Repeat everything in the material exactly.

------------------------------------------------

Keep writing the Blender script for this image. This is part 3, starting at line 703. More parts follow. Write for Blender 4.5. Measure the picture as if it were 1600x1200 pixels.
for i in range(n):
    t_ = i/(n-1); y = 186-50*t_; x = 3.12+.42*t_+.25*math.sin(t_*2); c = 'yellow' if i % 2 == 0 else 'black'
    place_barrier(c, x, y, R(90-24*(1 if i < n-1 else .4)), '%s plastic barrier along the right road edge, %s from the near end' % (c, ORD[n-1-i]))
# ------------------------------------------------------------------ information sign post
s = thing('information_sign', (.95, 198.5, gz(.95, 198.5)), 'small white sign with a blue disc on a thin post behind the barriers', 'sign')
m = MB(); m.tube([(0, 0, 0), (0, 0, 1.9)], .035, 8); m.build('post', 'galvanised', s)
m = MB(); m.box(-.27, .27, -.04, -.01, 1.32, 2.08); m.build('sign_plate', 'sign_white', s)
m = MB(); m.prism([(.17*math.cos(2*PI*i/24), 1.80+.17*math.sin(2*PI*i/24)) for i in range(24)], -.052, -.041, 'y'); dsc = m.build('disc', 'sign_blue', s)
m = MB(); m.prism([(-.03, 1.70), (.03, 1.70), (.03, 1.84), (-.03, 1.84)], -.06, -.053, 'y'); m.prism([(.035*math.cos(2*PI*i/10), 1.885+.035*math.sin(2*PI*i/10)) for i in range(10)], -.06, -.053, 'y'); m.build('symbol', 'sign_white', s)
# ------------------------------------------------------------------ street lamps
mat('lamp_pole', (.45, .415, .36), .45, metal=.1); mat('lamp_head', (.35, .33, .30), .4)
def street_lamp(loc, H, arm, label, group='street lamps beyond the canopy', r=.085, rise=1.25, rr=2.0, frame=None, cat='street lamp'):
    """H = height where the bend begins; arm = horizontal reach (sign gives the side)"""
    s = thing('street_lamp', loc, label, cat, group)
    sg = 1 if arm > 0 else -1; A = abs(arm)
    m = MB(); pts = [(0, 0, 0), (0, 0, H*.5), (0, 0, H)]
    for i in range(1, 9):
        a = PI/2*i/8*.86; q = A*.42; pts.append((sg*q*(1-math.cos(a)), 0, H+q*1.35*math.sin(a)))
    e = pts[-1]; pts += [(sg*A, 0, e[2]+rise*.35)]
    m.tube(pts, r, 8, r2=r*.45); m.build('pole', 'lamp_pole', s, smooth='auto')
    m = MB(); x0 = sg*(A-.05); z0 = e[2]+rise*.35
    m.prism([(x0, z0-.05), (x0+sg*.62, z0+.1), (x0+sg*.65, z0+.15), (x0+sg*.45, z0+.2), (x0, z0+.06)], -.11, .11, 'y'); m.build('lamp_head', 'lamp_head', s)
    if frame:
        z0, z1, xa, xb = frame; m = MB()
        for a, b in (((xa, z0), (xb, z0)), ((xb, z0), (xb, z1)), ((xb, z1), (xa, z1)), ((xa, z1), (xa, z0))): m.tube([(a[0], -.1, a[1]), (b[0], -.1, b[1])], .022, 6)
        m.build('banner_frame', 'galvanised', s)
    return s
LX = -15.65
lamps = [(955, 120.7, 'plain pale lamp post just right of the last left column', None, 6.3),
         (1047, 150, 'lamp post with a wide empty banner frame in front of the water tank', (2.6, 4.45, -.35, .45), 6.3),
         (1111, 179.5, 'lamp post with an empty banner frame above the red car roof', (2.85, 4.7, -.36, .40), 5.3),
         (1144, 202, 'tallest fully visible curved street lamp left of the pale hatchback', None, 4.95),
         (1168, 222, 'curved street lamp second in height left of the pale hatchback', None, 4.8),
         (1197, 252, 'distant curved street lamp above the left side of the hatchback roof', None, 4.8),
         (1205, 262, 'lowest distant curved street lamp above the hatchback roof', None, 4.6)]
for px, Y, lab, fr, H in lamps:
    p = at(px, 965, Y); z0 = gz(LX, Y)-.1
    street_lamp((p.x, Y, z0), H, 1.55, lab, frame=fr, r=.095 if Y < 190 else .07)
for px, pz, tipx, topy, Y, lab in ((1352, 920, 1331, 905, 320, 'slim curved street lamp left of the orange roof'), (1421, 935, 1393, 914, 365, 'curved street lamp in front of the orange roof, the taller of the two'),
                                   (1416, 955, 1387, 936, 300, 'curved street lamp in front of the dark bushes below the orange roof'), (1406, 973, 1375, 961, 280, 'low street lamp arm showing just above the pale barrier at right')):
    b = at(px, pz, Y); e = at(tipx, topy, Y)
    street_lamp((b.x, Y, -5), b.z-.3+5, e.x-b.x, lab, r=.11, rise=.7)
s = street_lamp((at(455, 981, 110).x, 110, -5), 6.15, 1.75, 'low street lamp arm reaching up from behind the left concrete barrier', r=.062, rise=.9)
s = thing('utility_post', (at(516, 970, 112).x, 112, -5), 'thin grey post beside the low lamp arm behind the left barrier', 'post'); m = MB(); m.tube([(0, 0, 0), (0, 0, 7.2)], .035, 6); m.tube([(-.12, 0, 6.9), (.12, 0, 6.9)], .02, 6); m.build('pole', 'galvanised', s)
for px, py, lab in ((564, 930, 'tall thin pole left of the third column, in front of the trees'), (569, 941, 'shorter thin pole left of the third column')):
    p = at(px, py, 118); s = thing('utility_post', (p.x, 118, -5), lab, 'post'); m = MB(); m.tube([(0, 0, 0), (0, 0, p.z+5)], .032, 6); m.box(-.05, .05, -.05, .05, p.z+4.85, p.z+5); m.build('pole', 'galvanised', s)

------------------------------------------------

### ANSWER IN FULL
Keep writing the Blender script for this image. This is part 3, starting at line 703. More parts follow. Write for Blender 4.5. Measure the picture as if it were 1600x1200 pixels.
for i in range(n):
    t_ = i/(n-1); y = 186-50*t_; x = 3.12+.42*t_+.25*math.sin(t_*2); c = 'yellow' if i % 2 == 0 else 'black'
    place_barrier(c, x, y, R(90-24*(1 if i < n-1 else .4)), '%s plastic barrier along the right road edge, %s from the near end' % (c, ORD[n-1-i]))
# ------------------------------------------------------------------ information sign post
s = thing('information_sign', (.95, 198.5, gz(.95, 198.5)), 'small white sign with a blue disc on a thin post behind the barriers', 'sign')
m = MB(); m.tube([(0, 0, 0), (0, 0, 1.9)], .035, 8); m.build('post', 'galvanised', s)
m = MB(); m.box(-.27, .27, -.04, -.01, 1.32, 2.08); m.build('sign_plate', 'sign_white', s)
m = MB(); m.prism([(.17*math.cos(2*PI*i/24), 1.80+.17*math.sin(2*PI*i/24)) for i in range(24)], -.052, -.041, 'y'); dsc = m.build('disc', 'sign_blue', s)
m = MB(); m.prism([(-.03, 1.70), (.03, 1.70), (.03, 1.84), (-.03, 1.84)], -.06, -.053, 'y'); m.prism([(.035*math.cos(2*PI*i/10), 1.885+.035*math.sin(2*PI*i/10)) for i in range(10)], -.06, -.053, 'y'); m.build('symbol', 'sign_white', s)
# ------------------------------------------------------------------ street lamps
mat('lamp_pole', (.45, .415, .36), .45, metal=.1); mat('lamp_head', (.35, .33, .30), .4)
def street_lamp(loc, H, arm, label, group='street lamps beyond the canopy', r=.085, rise=1.25, rr=2.0, frame=None, cat='street lamp'):
    """H = height where the bend begins; arm = horizontal reach (sign gives the side)"""
    s = thing('street_lamp', loc, label, cat, group)
    sg = 1 if arm > 0 else -1; A = abs(arm)
    m = MB(); pts = [(0, 0, 0), (0, 0, H*.5), (0, 0, H)]
    for i in range(1, 9):
        a = PI/2*i/8*.86; q = A*.42; pts.append((sg*q*(1-math.cos(a)), 0, H+q*1.35*math.sin(a)))
    e = pts[-1]; pts += [(sg*A, 0, e[2]+rise*.35)]
    m.tube(pts, r, 8, r2=r*.45); m.build('pole', 'lamp_pole', s, smooth='auto')
    m = MB(); x0 = sg*(A-.05); z0 = e[2]+rise*.35
    m.prism([(x0, z0-.05), (x0+sg*.62, z0+.1), (x0+sg*.65, z0+.15), (x0+sg*.45, z0+.2), (x0, z0+.06)], -.11, .11, 'y'); m.build('lamp_head', 'lamp_head', s)
    if frame:
        z0, z1, xa, xb = frame; m = MB()
        for a, b in (((xa, z0), (xb, z0)), ((xb, z0), (xb, z1)), ((xb, z1), (xa, z1)), ((xa, z1), (xa, z0))): m.tube([(a[0], -.1, a[1]), (b[0], -.1, b[1])], .022, 6)
        m.build('banner_frame', 'galvanised', s)
    return s
LX = -15.65
lamps = [(955, 120.7, 'plain pale lamp post just right of the last left column', None, 6.3),
         (1047, 150, 'lamp post with a wide empty banner frame in front of the water tank', (2.6, 4.45, -.35, .45), 6.3),
         (1111, 179.5, 'lamp post with an empty banner frame above the red car roof', (2.85, 4.7, -.36, .40), 5.3),
         (1144, 202, 'tallest fully visible curved street lamp left of the pale hatchback', None, 4.95),
         (1168, 222, 'curved street lamp second in height left of the pale hatchback', None, 4.8),
         (1197, 252, 'distant curved street lamp above the left side of the hatchback roof', None, 4.8),
         (1205, 262, 'lowest distant curved street lamp above the hatchback roof', None, 4.6)]
for px, Y, lab, fr, H in lamps:
    p = at(px, 965, Y); z0 = gz(LX, Y)-.1
    street_lamp((p.x, Y, z0), H, 1.55, lab, frame=fr, r=.095 if Y < 190 else .07)
for px, pz, tipx, topy, Y, lab in ((1352, 920, 1331, 905, 320, 'slim curved street lamp left of the orange roof'), (1421, 935, 1393, 914, 365, 'curved street lamp in front of the orange roof, the taller of the two'),
                                   (1416, 955, 1387, 936, 300, 'curved street lamp in front of the dark bushes below the orange roof'), (1406, 973, 1375, 961, 280, 'low street lamp arm showing just above the pale barrier at right')):
    b = at(px, pz, Y); e = at(tipx, topy, Y)
    street_lamp((b.x, Y, -5), b.z-.3+5, e.x-b.x, lab, r=.11, rise=.7)
s = street_lamp((at(455, 981, 110).x, 110, -5), 6.15, 1.75, 'low street lamp arm reaching up from behind the left concrete barrier', r=.062, rise=.9)
s = thing('utility_post', (at(516, 970, 112).x, 112, -5), 'thin grey post beside the low lamp arm behind the left barrier', 'post'); m = MB(); m.tube([(0, 0, 0), (0, 0, 7.2)], .035, 6); m.tube([(-.12, 0, 6.9), (.12, 0, 6.9)], .02, 6); m.build('pole', 'galvanised', s)
for px, py, lab in ((564, 930, 'tall thin pole left of the third column, in front of the trees'), (569, 941, 'shorter thin pole left of the third column')):
    p = at(px, py, 118); s = thing('utility_post', (p.x, 118, -5), lab, 'post'); m = MB(); m.tube([(0, 0, 0), (0, 0, p.z+5)], .032, 6); m.box(-.05, .05, -.05, .05, p.z+4.85, p.z+5); m.build('pole', 'galvanised', s)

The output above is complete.